Alright, my guess is the question is saying, for some fixed value of $p$ and $q$, what is the maximum and minimum number of students we can have. If so, I agree the maximum number is $pq$, as we just don't let any of the students overlap in any committees. It's also been awhile since I've done anything like this, so hopefully I'm not making a silly mistake!
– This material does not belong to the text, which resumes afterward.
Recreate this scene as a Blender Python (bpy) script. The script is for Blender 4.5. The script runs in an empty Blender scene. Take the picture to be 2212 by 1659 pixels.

For the minimum, you want to maximize the overlap. Lets start with the simplest(?) case, where $p=5$ and $q=6$. Call the committees $p_1,\ldots,p_5$. The maximum overlap that can occur, is 4 students from one committee each being members of the other 4 committees, hence with the maximum overlap possible, the number of students we require is \begin{align*} 30 - 4 - 3 - 2 - 1 = 20. \end{align*}
What if we change $q = 7$? Nothing changes, as the committees have overlapped as much as possible already, so for any $q \geq 6$, the number of students is \begin{align*} pq - \sum_{i=1}^{p-1} i = pq - \frac{p(p-1)}{2}. \end{align*}
Of course this only "half" of what we want. What if we leave $q$ at 6, but set $p=6$? Now there is an entire other committee where we can overlap students, so we overlap as many more as possible, we get that the minimum number of students required is \begin{align*} 36 - 5 - 4 - 3 - 2 - 1 = 21. \end{align*}
As the number of committees increases, we may be able to overlaps more students. Suppose $p=7$ and $q=6$. We find the minimum number of students required is \begin{align*} 42 - 6 - 5 - 4 - 3 - 2 - 1 = 21. \end{align*} The same as above! But if we add one more committee, we cannot overlap any of the present students, so we must have another $q$ added in. In general, set $m = \lfloor p/(q+1) \rfloor$. We require, minimally \begin{align*} m\left(q(q+1) - \sum_{i=1}^q i\right) + \left(rq - \sum_{i=1}^{r-1} i\right) \end{align*} students, where $r$ is the remainder when $p$ is divided by $q+1$. Of course, the sums can be evaluated to give you an expression without the $i$'s if you'd like.